На это царь отвечал достаточно спокойно и сдержанно: он хочет мира, но жалеет Югурту, и если бы такая же возможность была предоставлена и тому, обо всем можно было бы договориться. Римский командующий направляет к Бокху новое посольство, с возражениями, из них с некоторыми царь соглашается, прочие отклоняет. Так много раз ездили в обе стороны послы, и время уходило, а война, согласно с желанием Метелла, оставалась на прежнем месте.
LXXXIV. А Марий, избранный, как сказано выше, консулом, по неотступному желанию народа, Марий, который и прежде ненавидел знатных, теперь, получивши в управление Нумидию, и участил и усилил свои нападки, и то оскорблял отдельных лиц, то все сословие целиком, твердил, что его консульство — это добыча, отнятая у побежденной знати, говорил и другие вещи, похвальные для себя и мучительные для его врагов.
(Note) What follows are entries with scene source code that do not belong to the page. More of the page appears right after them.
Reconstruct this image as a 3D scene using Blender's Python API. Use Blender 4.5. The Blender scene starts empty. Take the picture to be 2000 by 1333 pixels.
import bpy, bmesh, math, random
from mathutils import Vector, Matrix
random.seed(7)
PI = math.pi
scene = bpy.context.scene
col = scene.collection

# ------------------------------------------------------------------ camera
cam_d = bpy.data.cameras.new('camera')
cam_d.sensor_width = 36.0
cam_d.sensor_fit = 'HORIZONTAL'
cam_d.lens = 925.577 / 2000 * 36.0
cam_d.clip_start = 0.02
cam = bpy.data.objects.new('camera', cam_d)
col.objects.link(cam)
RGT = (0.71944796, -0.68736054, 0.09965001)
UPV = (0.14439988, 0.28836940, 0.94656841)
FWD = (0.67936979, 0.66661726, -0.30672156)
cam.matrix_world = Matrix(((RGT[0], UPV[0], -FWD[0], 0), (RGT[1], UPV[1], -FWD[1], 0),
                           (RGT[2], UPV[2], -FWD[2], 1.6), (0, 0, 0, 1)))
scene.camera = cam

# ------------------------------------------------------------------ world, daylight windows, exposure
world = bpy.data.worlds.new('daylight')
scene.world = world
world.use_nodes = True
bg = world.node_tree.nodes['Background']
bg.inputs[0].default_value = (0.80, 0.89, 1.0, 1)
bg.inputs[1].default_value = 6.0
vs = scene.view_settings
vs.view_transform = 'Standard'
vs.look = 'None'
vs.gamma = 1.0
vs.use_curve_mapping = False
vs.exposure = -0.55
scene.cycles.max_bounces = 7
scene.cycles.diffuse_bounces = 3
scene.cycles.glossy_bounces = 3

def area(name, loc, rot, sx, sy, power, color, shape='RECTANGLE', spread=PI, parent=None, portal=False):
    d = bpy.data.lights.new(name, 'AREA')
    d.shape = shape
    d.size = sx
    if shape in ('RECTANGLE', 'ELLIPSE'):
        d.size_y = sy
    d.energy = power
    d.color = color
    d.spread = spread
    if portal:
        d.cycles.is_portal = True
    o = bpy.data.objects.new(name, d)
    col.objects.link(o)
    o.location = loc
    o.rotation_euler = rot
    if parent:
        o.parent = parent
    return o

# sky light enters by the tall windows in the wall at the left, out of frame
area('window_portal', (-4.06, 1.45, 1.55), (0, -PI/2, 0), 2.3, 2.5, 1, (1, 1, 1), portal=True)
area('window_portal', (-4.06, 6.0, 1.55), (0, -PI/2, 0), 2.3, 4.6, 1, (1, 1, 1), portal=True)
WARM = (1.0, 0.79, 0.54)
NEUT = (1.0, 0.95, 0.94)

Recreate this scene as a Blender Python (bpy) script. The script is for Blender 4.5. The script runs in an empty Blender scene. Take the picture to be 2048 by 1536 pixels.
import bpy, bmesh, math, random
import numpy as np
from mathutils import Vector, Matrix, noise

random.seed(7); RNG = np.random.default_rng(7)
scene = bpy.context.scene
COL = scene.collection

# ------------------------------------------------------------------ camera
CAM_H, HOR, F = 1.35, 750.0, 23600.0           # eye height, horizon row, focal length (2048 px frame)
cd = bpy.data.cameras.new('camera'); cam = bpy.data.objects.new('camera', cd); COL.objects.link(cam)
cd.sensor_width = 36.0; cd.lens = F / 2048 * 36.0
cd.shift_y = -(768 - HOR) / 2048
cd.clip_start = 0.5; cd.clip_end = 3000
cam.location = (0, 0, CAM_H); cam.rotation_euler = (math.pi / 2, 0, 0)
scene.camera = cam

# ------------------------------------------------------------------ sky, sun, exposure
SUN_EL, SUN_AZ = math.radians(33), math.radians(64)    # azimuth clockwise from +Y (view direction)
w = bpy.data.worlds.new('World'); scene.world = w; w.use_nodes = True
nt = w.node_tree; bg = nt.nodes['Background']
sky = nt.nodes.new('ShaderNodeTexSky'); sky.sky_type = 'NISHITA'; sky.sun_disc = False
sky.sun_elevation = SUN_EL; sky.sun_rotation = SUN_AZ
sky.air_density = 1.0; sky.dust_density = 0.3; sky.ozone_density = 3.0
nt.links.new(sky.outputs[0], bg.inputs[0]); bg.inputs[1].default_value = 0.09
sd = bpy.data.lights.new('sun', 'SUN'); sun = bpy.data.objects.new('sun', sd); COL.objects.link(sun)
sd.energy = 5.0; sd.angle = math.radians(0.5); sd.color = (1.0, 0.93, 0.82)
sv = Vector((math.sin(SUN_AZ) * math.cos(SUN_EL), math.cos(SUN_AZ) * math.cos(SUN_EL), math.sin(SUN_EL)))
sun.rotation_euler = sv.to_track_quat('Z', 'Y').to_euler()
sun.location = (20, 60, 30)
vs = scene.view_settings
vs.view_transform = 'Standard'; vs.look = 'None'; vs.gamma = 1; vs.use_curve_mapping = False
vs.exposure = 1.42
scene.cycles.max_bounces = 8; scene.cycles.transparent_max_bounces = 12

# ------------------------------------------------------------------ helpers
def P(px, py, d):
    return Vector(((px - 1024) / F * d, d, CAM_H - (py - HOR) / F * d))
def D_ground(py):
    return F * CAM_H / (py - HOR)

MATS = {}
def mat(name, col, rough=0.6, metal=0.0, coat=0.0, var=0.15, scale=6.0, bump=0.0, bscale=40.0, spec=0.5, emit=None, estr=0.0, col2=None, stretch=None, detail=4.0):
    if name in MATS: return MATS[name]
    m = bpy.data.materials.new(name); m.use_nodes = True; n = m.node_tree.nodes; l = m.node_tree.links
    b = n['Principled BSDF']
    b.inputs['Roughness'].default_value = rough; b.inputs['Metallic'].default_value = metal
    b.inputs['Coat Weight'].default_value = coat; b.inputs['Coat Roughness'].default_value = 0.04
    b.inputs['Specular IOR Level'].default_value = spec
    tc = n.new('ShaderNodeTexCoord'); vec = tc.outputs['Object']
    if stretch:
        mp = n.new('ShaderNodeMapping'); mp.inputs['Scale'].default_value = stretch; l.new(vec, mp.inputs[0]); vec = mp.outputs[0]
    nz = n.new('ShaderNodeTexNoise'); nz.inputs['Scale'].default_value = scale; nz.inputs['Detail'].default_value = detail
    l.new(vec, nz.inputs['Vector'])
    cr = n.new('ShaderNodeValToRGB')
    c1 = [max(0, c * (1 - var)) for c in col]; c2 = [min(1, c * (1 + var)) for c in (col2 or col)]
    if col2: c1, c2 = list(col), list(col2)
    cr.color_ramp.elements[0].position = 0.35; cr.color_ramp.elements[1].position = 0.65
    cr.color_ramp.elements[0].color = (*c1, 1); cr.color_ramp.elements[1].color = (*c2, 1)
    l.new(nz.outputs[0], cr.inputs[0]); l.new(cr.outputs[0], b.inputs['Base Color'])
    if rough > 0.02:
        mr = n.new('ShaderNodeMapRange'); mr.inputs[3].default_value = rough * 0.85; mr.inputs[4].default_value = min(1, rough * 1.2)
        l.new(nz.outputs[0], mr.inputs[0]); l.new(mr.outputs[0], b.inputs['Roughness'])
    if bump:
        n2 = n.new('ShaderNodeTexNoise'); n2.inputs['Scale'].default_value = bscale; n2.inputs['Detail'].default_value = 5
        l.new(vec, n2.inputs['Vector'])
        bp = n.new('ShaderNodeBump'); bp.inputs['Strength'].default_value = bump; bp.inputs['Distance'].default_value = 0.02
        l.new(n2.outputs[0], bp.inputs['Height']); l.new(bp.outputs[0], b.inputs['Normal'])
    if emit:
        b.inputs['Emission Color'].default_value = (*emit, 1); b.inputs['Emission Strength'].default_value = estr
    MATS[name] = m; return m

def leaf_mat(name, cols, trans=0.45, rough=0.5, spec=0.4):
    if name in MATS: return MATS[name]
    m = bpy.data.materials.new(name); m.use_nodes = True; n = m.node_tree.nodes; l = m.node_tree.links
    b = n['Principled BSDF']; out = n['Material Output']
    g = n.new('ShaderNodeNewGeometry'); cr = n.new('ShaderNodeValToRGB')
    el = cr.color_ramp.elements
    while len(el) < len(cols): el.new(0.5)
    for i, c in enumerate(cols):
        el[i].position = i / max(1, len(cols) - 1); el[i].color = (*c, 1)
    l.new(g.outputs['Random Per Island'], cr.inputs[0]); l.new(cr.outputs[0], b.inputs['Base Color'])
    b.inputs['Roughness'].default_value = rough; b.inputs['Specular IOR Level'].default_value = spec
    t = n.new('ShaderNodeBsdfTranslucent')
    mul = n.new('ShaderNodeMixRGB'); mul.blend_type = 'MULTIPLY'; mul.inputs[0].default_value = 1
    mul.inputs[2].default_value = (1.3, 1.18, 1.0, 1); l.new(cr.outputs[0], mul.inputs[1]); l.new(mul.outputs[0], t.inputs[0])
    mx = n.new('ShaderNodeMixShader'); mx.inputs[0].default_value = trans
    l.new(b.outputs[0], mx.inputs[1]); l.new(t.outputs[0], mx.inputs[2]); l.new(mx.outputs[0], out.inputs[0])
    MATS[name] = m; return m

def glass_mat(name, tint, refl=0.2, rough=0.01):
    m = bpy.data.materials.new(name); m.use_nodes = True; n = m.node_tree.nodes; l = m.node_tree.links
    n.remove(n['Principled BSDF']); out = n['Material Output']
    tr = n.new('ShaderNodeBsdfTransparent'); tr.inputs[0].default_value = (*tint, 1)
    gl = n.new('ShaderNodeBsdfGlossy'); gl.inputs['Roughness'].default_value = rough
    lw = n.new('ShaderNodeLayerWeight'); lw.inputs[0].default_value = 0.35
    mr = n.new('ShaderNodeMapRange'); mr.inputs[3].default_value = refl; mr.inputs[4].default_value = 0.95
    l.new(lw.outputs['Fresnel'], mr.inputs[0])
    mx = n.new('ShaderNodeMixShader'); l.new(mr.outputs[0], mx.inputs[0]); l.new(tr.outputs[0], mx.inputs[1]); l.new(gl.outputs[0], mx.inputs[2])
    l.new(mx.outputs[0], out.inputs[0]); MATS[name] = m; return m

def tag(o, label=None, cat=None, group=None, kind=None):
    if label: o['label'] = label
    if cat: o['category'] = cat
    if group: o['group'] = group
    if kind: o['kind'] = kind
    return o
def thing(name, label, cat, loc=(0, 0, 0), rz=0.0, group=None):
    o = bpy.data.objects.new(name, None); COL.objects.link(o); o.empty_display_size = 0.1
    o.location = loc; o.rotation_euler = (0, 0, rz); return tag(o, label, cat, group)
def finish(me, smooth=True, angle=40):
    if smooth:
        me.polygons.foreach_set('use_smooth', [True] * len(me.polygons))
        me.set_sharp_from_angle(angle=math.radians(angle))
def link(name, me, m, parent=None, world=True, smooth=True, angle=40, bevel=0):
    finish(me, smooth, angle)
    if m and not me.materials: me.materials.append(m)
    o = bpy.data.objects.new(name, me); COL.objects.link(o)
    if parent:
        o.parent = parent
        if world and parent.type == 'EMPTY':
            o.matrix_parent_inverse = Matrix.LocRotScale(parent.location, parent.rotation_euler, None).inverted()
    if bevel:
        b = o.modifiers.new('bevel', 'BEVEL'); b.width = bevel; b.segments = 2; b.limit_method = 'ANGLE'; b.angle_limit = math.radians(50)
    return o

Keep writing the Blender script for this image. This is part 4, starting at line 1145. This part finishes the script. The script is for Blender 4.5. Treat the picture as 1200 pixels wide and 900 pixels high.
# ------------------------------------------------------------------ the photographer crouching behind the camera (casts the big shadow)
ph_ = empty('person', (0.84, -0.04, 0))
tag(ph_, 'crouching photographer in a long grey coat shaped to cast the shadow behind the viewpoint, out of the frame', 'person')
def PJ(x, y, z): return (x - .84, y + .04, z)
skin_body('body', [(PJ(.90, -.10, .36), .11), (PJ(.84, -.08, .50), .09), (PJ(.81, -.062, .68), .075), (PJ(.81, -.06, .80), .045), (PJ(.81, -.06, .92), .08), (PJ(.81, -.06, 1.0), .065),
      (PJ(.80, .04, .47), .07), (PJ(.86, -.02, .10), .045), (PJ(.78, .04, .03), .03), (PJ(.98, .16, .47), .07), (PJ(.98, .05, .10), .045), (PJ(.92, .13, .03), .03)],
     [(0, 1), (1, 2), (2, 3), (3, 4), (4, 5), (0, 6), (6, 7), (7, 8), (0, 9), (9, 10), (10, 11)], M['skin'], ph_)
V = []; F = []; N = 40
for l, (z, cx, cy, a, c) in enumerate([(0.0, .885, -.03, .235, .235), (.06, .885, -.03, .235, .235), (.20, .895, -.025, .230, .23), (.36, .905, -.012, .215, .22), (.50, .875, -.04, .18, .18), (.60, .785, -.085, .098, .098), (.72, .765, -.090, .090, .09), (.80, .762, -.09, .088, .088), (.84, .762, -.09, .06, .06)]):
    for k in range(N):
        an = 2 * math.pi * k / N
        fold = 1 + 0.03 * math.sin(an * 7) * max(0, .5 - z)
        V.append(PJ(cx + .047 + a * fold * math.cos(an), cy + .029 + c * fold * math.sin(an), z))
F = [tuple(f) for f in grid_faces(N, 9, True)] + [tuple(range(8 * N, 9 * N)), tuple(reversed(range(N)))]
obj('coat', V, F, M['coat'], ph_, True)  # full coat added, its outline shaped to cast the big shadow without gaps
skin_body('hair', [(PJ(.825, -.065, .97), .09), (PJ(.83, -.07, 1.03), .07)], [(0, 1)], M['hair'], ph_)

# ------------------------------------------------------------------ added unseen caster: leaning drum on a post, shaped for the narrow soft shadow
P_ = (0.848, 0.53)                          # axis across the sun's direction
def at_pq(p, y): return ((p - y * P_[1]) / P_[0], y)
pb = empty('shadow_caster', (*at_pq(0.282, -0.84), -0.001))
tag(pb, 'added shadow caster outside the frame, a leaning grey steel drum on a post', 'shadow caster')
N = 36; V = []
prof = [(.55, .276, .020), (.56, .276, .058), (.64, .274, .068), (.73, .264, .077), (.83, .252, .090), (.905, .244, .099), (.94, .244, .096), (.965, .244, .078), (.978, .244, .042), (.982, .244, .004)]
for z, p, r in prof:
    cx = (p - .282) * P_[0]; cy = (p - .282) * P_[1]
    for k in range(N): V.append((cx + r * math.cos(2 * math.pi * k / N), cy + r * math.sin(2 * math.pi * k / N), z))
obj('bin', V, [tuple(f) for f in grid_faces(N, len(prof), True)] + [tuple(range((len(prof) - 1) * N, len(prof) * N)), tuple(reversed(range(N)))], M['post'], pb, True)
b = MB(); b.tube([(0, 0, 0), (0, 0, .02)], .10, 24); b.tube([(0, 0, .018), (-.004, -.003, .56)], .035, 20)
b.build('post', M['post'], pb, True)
Впрочем, на первом месте стояли у него заботы о войне: он требовал пополнения для легионов, вызывал вспомогательные отряды от союзных народов и царей, созывал всех храбрейших людей Латия, в большинстве известных ему по совместной службе и лишь в немногих случаях — по слухам, упрашивал выступить в поход тех, что уже выслужили свой срок. Сенат, при всем недоброжелательстве к Марию, не смел отказать ему ни в чем, а пополнение предоставил даже с радостью — в уверенности, что и народу на войну не хочется, и что Марий либо недосчитается бойцов, либо потеряет расположение толпы. Напрасные надежды! Настоящая страсть идти следом за Марием владела большинством римлян. Каждый мечтал в душе, что на войне разбогатеет, что вернется домой победителем, мечтал и обо многом ином, тому подобном, и сильно воодушевил римлян своею речью Марий, когда перед началом набора — все его требования сенат удовлетворил — созвал сходку, чтобы ободрить народ и еще раз, по своему обыкновению, напасть на знатных. Выступил он так:
LXXXV. «Я знаю, квириты, что многие, домогаясь у вас военного начальствования, выказывали совсем не те качества, какие обнаруживали после, уже исполняя должность: сперва они бывали усердны, искательны, скромны, потом коснели в безделии и высокомерии. Но я сужу совсем по-иному: насколько государство в целом выше консульства или претуры, настолько больше заботы должно посвящать управлению государством, нежели стяжанию должностей. Мне совершенно ясно, какую ответственность я принимаю вместе с великою вашею милостью. Готовиться к войне и вместе с тем беречь казну, принуждать к службе тех, кому не хотелось бы причинять неудовольствие, иметь попечение обо всем в отечестве и за его пределами, и вдобавок в окружении людей враждебных, строптивых, властолюбивых, — это так трудно, квириты, что и вообразить нельзя! И еще: если оплошность допускали другие, им в защиту были и древнее происхождение, и подвиги предков, и поддержка родных и свойственников, и многочисленные клиенты. У меня вся надежда только на себя, и эту надежду надо оберегать собственным мужеством и безупречностью жизни; прочее ненадежно.